Starting with the first line below, extract each line through the one that contains "CEIL = 2.531", inclusive, excluding pictures.
## Start MATERIAL
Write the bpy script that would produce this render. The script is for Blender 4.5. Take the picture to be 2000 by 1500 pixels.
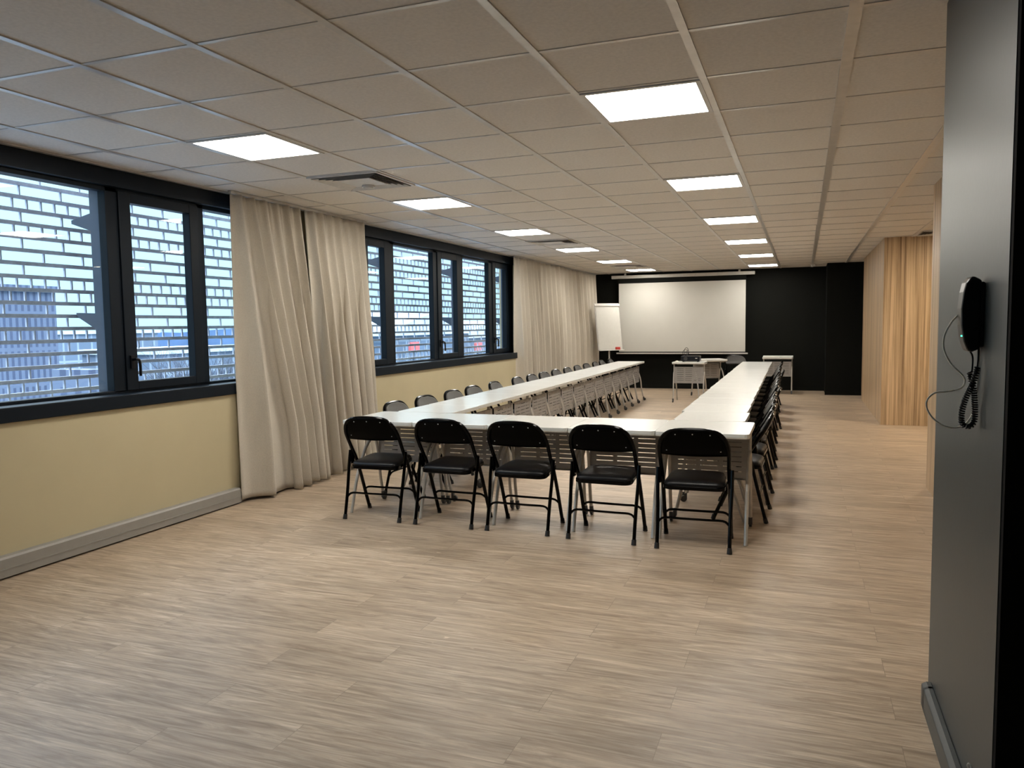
import bpy, bmesh, math, random
from mathutils import Vector, Matrix
random.seed(7)
SC = bpy.context.scene
COL = SC.collection
for o in list(bpy.data.objects): bpy.data.objects.remove(o)
CEIL = 2.531

# ------------------------------------------------------------ camera, world, exposure
cd = bpy.data.cameras.new('camera')
cam = bpy.data.objects.new('camera', cd); COL.objects.link(cam)
R_ = Vector((0.93611, 0.35144, -0.01346)); U_ = Vector((-0.01400, 0.07548, 0.99705)); F_ = Vector((-0.35142, 0.93316, -0.07558))
cam.matrix_world = Matrix(((R_.x, U_.x, -F_.x, 0.4377), (R_.y, U_.y, -F_.y, -3.6727), (R_.z, U_.z, -F_.z, 1.42), (0, 0, 0, 1)))
cd.sensor_width = 36; cd.sensor_fit = 'HORIZONTAL'; cd.lens = 1506.4/2000*36
cd.clip_start = 0.05; cd.clip_end = 600
SC.camera = cam
SC.view_settings.view_transform = 'Standard'; SC.view_settings.look = 'None'
SC.view_settings.gamma = 1; SC.view_settings.use_curve_mapping = False
SC.view_settings.exposure = 0.14
W = bpy.data.worlds.new('overcast_sky'); SC.world = W; W.use_nodes = True
wn = W.node_tree.nodes; wl = W.node_tree.links; wn.clear()
wo = wn.new('ShaderNodeOutputWorld'); wb = wn.new('ShaderNodeBackground')
tc = wn.new('ShaderNodeTexCoord'); sp = wn.new('ShaderNodeSeparateXYZ'); rp = wn.new('ShaderNodeValToRGB')
wl.new(tc.outputs['Generated'], sp.inputs[0]); wl.new(sp.outputs['Z'], rp.inputs[0]); wl.new(rp.outputs[0], wb.inputs[0]); wl.new(wb.outputs[0], wo.inputs[0])
rp.color_ramp.elements[0].position = 0.0; rp.color_ramp.elements[0].color = (0.069, 0.111, 0.131, 1)
rp.color_ramp.elements[1].position = 0.75; rp.color_ramp.elements[1].color = (0.80, 0.87, 1.0, 1)
_e = rp.color_ramp.elements.new(0.16); _e.color = (0.077, 0.120, 0.134, 1)
wb.inputs[1].default_value = 12.0
PANEL_STRENGTH = 30.0

# ------------------------------------------------------------ materials
def newmat(name):
    m = bpy.data.materials.new(name); m.use_nodes = True
    return m, m.node_tree.nodes, m.node_tree.links, m.node_tree.nodes['Principled BSDF']
def simple(name, col, rough=0.5, metal=0.0, noise=0.06, scale=18, bump=0.0, spec=0.5, coat=0.0):
    """plain paint / metal / plastic with a faint procedural mottling"""
    m, N, L, b = newmat(name)
    t = N.new('ShaderNodeTexCoord'); n = N.new('ShaderNodeTexNoise'); n.inputs['Scale'].default_value = scale; n.inputs['Detail'].default_value = 4
    L.new(t.outputs['Object'], n.inputs['Vector'])
    r = N.new('ShaderNodeValToRGB'); L.new(n.outputs[0], r.inputs[0])
    a = [max(0, c*(1-noise)) for c in col]; z = [min(1, c*(1+noise)) for c in col]
    r.color_ramp.elements[0].color = (*a, 1); r.color_ramp.elements[1].color = (*z, 1)
    r.color_ramp.elements[0].position = 0.3; r.color_ramp.elements[1].position = 0.7
    L.new(r.outputs[0], b.inputs['Base Color'])
    b.inputs['Roughness'].default_value = rough; b.inputs['Metallic'].default_value = metal
    b.inputs['Specular IOR Level'].default_value = spec; b.inputs['Coat Weight'].default_value = coat
    if bump:
        bn = N.new('ShaderNodeBump'); bn.inputs['Strength'].default_value = bump; bn.inputs['Distance'].default_value = 0.002
        n2 = N.new('ShaderNodeTexNoise'); n2.inputs['Scale'].default_value = scale*14; L.new(t.outputs['Object'], n2.inputs['Vector'])
        L.new(n2.outputs[0], bn.inputs['Height']); L.new(bn.outputs[0], b.inputs['Normal'])
    return m
def emis(name, col, s):
    m, N, L, b = newmat(name)
    N.remove(b); e = N.new('ShaderNodeEmission'); e.inputs[0].default_value = (*col, 1); e.inputs[1].default_value = s
    L.new(e.outputs[0], N['Material Output'].inputs[0]); return m
def mathn(N, op, a=None, b=None):
    n = N.new('ShaderNodeMath'); n.operation = op
    if a is not None and not hasattr(a, 'links'): n.inputs[0].default_value = a
    if b is not None and not hasattr(b, 'links'): n.inputs[1].default_value = b
    return n
def ramp(N, stops):
    r = N.new('ShaderNodeValToRGB'); e = r.color_ramp.elements
    while len(e) < len(stops): e.new(0.5)
    for k, (p, c) in enumerate(stops): e[k].position = p; e[k].color = (*c, 1)
    return r
def mixc(N, L, mode, fac, a, b):
    m = N.new('ShaderNodeMix'); m.data_type = 'RGBA'; m.blend_type = mode
    if hasattr(fac, 'links'): L.new(fac, m.inputs[0])
    else: m.inputs[0].default_value = fac
    for s, v in ((6, a), (7, b)):
        if hasattr(v, 'links'): L.new(v, m.inputs[s])
        else: m.inputs[s].default_value = (*v, 1)
    return m.outputs[2]
def noise(N, L, vec, sc, detail=4, dist=0.0, rough=0.55):
    mp = N.new('ShaderNodeMapping'); mp.inputs['Scale'].default_value = sc; L.new(vec, mp.inputs['Vector'])
    n = N.new('ShaderNodeTexNoise'); n.inputs['Scale'].default_value = 1; n.inputs['Detail'].default_value = detail
    n.inputs['Distortion'].default_value = dist; n.inputs['Roughness'].default_value = rough
    L.new(mp.outputs[0], n.inputs['Vector']); return n.outputs[0]

def floor_mat():
    m, N, L, b = newmat('laminate_planks')
    t = N.new('ShaderNodeTexCoord'); v = t.outputs['Object']
    br = N.new('ShaderNodeTexBrick'); br.offset = 0.37; br.offset_frequency = 2; br.squash = 1
    br.inputs['Scale'].default_value = 1; br.inputs['Brick Width'].default_value = 1.22; br.inputs['Row Height'].default_value = 0.18
    br.inputs['Mortar Size'].default_value = 0.0008; br.inputs['Mortar Smooth'].default_value = 0.0; br.inputs['Bias'].default_value = 0
    br.inputs['Color1'].default_value = (0, 0, 0, 1); br.inputs['Color2'].default_value = (1, 1, 1, 1); br.inputs['Mortar'].default_value = (0.5, 0.5, 0.5, 1)
    L.new(v, br.inputs['Vector'])
    # shift the grain per plank
    sh = N.new('ShaderNodeVectorMath'); sh.operation = 'MULTIPLY_ADD'; L.new(br.outputs['Color'], sh.inputs[0]); sh.inputs[1].default_value = (7.0, 0.6, 3.0); L.new(v, sh.inputs[2])
    vv = sh.outputs[0]
    g1 = noise(N, L, vv, (2.2, 19, 1), 8, 2.0, 0.68)
    g2 = noise(N, L, vv, (4, 85, 1), 4, 0.6)
    g4 = noise(N, L, vv, (1.6, 42, 1), 3, 1.0)
    g3 = noise(N, L, vv, (0.9, 2.6, 1), 3, 0.8)
    k = noise(N, L, vv, (4.5, 15, 1), 2, 2.5)
    base = ramp(N, [(0.28, (0.270, 0.190, 0.125)), (0.44, (0.400, 0.305, 0.215)), (0.56, (0.490, 0.390, 0.285)), (0.72, (0.640, 0.530, 0.415))]); L.new(g1, base.inputs[0])
    fine = ramp(N, [(0.35, (0.72, 0.70, 0.68)), (0.62, (1.06, 1.06, 1.06))]); L.new(g2, fine.inputs[0])
    c = mixc(N, L, 'MULTIPLY', 0.75, base.outputs[0], fine.outputs[0])
    dk = ramp(N, [(0.56, (1, 1, 1)), (0.66, (0.72, 0.70, 0.68))]); L.new(g4, dk.inputs[0]); c = mixc(N, L, 'MULTIPLY', 0.9, c, dk.outputs[0])
    big = ramp(N, [(0.3, (0.84, 0.82, 0.80)), (0.7, (1.14, 1.14, 1.14))]); L.new(g3, big.inputs[0])
    c = mixc(N, L, 'MULTIPLY', 0.9, c, big.outputs[0])
    kn = ramp(N, [(0.74, (0, 0, 0)), (0.80, (1, 1, 1))]); L.new(k, kn.inputs[0])
    c = mixc(N, L, 'MIX', kn.outputs[0], c, (0.62, 0.50, 0.37))
    pl = ramp(N, [(0.0, (0.95, 0.95, 0.95)), (1.0, (1.05, 1.05, 1.05))]); L.new(br.outputs['Color'], pl.inputs[0])
    c = mixc(N, L, 'MULTIPLY', 1.0, c, pl.outputs[0])
    c = mixc(N, L, 'MIX', br.outputs['Fac'], c, (0.20, 0.15, 0.105))
    L.new(c, b.inputs['Base Color'])
    rr = N.new('ShaderNodeMapRange'); L.new(g1, rr.inputs[0]); rr.inputs[3].default_value = 0.36; rr.inputs[4].default_value = 0.5
    L.new(rr.outputs[0], b.inputs['Roughness']); b.inputs['Specular IOR Level'].default_value = 0.5
    bp = N.new('ShaderNodeBump'); bp.inputs['Strength'].default_value = 0.25; bp.inputs['Distance'].default_value = 0.0012
    L.new(g2, bp.inputs['Height']); L.new(bp.outputs[0], b.inputs['Normal'])
    return m
def wood_mat(name='striped_oak', tint=1.25):
    m, N, L, b = newmat(name)
    t = N.new('ShaderNodeTexCoord'); v = t.outputs['Object']
    g1 = noise(N, L, v, (30, 30, 0.35), 7, 0.4, 0.72)
    g2 = noise(N, L, v, (150, 150, 1.2), 3, 0.3)
    g3 = noise(N, L, v, (7, 7, 0.15), 3, 0.4)
    base = ramp(N, [(0.34, (0.15*tint, 0.092*tint, 0.050*tint)), (0.46, (0.35*tint, 0.245*tint, 0.145*tint)), (0.55, (0.47*tint, 0.345*tint, 0.215*tint)), (0.68, (0.60*tint, 0.44*tint, 0.29*tint))]); L.new(g1, base.inputs[0])
    f = ramp(N, [(0.35, (0.78, 0.76, 0.74)), (0.65, (1.05, 1.05, 1.05))]); L.new(g2, f.inputs[0])
    c = mixc(N, L, 'MULTIPLY', 0.8, base.outputs[0], f.outputs[0])
    w = ramp(N, [(0.35, (0.82, 0.80, 0.78)), (0.65, (1.1, 1.1, 1.1))]); L.new(g3, w.inputs[0])
    c = mixc(N, L, 'MULTIPLY', 1.0, c, w.outputs[0])
    L.new(c, b.inputs['Base Color']); b.inputs['Roughness'].default_value = 0.42
    return m
def tile_mat():
    m, N, L, b = newmat('ceiling_tile')
    t = N.new('ShaderNodeTexCoord'); v = t.outputs['Object']
    br = N.new('ShaderNodeTexBrick'); br.offset = 0; br.inputs['Scale'].default_value = 1; br.inputs['Brick Width'].default_value = 0.6; br.inputs['Row Height'].default_value = 0.6
    br.inputs['Mortar Size'].default_value = 0.004; br.inputs['Color1'].default_value = (0.66, 0.62, 0.57, 1); br.inputs['Color2'].default_value = (0.69, 0.65, 0.595, 1); br.inputs['Mortar'].default_value = (0.16, 0.14, 0.12, 1)
    br.inputs['Mortar Smooth'].default_value = 0.2
    L.new(v, br.inputs['Vector'])
    n = noise(N, L, v, (60, 60, 60), 3)
    f = ramp(N, [(0.3, (0.93, 0.93, 0.93)), (0.7, (1.05, 1.05, 1.05))]); L.new(n, f.inputs[0])
    c = mixc(N, L, 'MULTIPLY', 1.0, br.outputs['Color'], f.outputs[0])
    L.new(c, b.inputs['Base Color']); b.inputs['Roughness'].default_value = 0.9; b.inputs['Specular IOR Level'].default_value = 0.2
    return m
def fabric_mat():
    m, N, L, b = newmat('curtain_fabric')
    t = N.new('ShaderNodeTexCoord'); v = t.outputs['Object']
    n = noise(N, L, v, (350, 350, 120), 2); n2 = noise(N, L, v, (9, 9, 2.0), 3)
    r = ramp(N, [(0.3, (0.46, 0.415, 0.345)), (0.7, (0.57, 0.515, 0.43))]); L.new(n, r.inputs[0])
    r2 = ramp(N, [(0.3, (0.95, 0.95, 0.95)), (0.7, (1.04, 1.04, 1.04))]); L.new(n2, r2.inputs[0])
    L.new(mixc(N, L, 'MULTIPLY', 1.0, r.outputs[0], r2.outputs[0]), b.inputs['Base Color'])
    b.inputs['Roughness'].default_value = 0.95; b.inputs['Sheen Weight'].default_value = 0.25; b.inputs['Specular IOR Level'].default_value = 0.15
    bp = N.new('ShaderNodeBump'); bp.inputs['Strength'].default_value = 0.2; bp.inputs['Distance'].default_value = 0.001; L.new(n, bp.inputs['Height']); L.new(bp.outputs[0], b.inputs['Normal'])
    return m
def glass_mat():
    m, N, L, b = newmat('window_glass'); N.remove(b)
    tr = N.new('ShaderNodeBsdfTransparent'); tr.inputs[0].default_value = (0.90, 0.95, 0.97, 1)
    gl = N.new('ShaderNodeBsdfGlossy'); gl.inputs['Roughness'].default_value = 0.01
    fr = N.new('ShaderNodeFresnel'); ge = N.new('ShaderNodeNewGeometry'); io = N.new('ShaderNodeMapRange'); L.new(ge.outputs['Backfacing'], io.inputs[0]); io.inputs[3].default_value = 1.5; io.inputs[4].default_value = 1/1.5; L.new(io.outputs[0], fr.inputs[0])
    t = N.new('ShaderNodeTexCoord'); n = noise(N, L, t.outputs['Object'], (5, 5, 5), 2)
    mx = N.new('ShaderNodeMixShader'); ml = mathn(N, 'MULTIPLY'); L.new(fr.outputs[0], ml.inputs[0])
    mr = N.new('ShaderNodeMapRange'); L.new(n, mr.inputs[0]); mr.inputs[3].default_value = 0.5; mr.inputs[4].default_value = 0.6; L.new(mr.outputs[0], ml.inputs[1])
    L.new(ml.outputs[0], mx.inputs[0]); L.new(tr.outputs[0], mx.inputs[1]); L.new(gl.outputs[0], mx.inputs[2])
    L.new(mx.outputs[0], N['Material Output'].inputs[0]); return m
def facade_mat(name, c1, c2, sx=1.1):
    m, N, L, b = newmat(name)
    t = N.new('ShaderNodeTexCoord')
    br = N.new('ShaderNodeTexBrick'); br.offset = 0; br.inputs['Scale'].default_value = 1; br.inputs['Brick Width'].default_value = sx; br.inputs['Row Height'].default_value = 3.0
    br.inputs['Mortar Size'].default_value = 0.16; br.inputs['Color1'].default_value = (*c1, 1); br.inputs['Color2'].default_value = (*[x*0.8 for x in c1], 1); br.inputs['Mortar'].default_value = (*c2, 1)
    mp = N.new('ShaderNodeMapping'); mp.inputs['Rotation'].default_value = (0, math.pi/2, 0)
    cx = N.new('ShaderNodeSeparateXYZ'); cb = N.new('ShaderNodeCombineXYZ'); L.new(t.outputs['Object'], cx.inputs[0])
    ad = mathn(N, 'ADD'); L.new(cx.outputs[0], ad.inputs[0]); L.new(cx.outputs[1], ad.inputs[1]); L.new(ad.outputs[0], cb.inputs[0]); L.new(cx.outputs[2], cb.inputs[1])
    L.new(cb.outputs[0], br.inputs['Vector']); L.new(br.outputs['Color'], b.inputs['Base Color']); b.inputs['Roughness'].default_value = 0.8
    return m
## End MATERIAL
RESPONSE TO THIS TASK:
Write the bpy script that would produce this render. The script is for Blender 4.5. Take the picture to be 2000 by 1500 pixels.
import bpy, bmesh, math, random
from mathutils import Vector, Matrix
random.seed(7)
SC = bpy.context.scene
COL = SC.collection
for o in list(bpy.data.objects): bpy.data.objects.remove(o)
CEIL = 2.531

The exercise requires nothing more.